Keine Konkurrenz für regionale Bauern

Wie wird man nun aber Fairtrade-Gemeinde? Zunächst einmal müssen die Entscheidungsträger der Gemeinde von der Idee des fairen Handels überzeugt werden. Diese Überzeugungsarbeit ist nicht immer leicht, wie Adrie Danner aus eigener Erfahrung weiß. Sie berät seit September 2012 Gemeinden im Bundesland Salzburg: »Es gibt manche Gemeinden, die sich keinem Siegel verpflichten wollen. Dann höre ich auch immer wieder das Argument, dass die Gemeinden die regionalen Bauern unterstützen möchten, anstatt Produzenten am anderen Ende der Welt. Ich erkläre ihnen dann, dass durch Fairtrade keine Konkurrenz besteht, weil es sich bei Fairtrade-Produkten um Waren handelt, die bei uns aufgrund des Klimas nicht oder nicht in ausreichender Menge produziert werden können. Dadurch werden diese Einwände meist entkräftet“. Und das mit Erfolg:  Adrie Danner hat bereits drei Gemeinden im Bundesland Salzburg davon überzeugt, eine Resolution zu verabschieden. Hallein wird noch 2013 die erste Fairtrade-Gemeinde Salzburgs werden. Die Stadt Salzburg und die Gemeinde Oberndorf sollen folgen.

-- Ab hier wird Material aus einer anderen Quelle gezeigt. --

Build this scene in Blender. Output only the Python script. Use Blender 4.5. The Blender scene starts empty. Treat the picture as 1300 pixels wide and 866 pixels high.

Im Fairtrade-Towns-Projekt geht es aber nicht nur um ein Umdenken in Sachen Konsumverhalten, sondern auch um Bewusstseinsbildung. Überall in den Fairtrade-Gemeinden gibt es regelmäßig Vorträge, Workshops, Feste und Infoveranstaltungen, die es sich zum Ziel gesetzt haben, den fairen Handel zu bewerben. Die Fairtrade-Gemeinde Perchtoldsdorf hat beispielsweise ein Fußballspiel organsiert. Dieses lief allerdings alles andere als fair ab – und das mit voller Absicht: Ein Zweierteam schlüpfte in die Rolle der Länder des Südens und musste in Unterzahl gegen acht Gegenspieler antreten, die wiederum in die Rolle der Länder des Nordens schlüpften. Auch die Spielbälle waren unterschiedlich groß – natürlich zu Lasten der südlichen Länder. Mit dieser Aktion wollte Perchtoldsdorf auf die ungerechte Verteilung der Ressourcen zwischen Nord und Süd aufmerksam machen. Wer letztendlich gewonnen hat, ist nicht überliefert. Sicher ist jedoch: Das Spiel endete mit einem Handschlag und dann wurde gemeinsam gefeiert.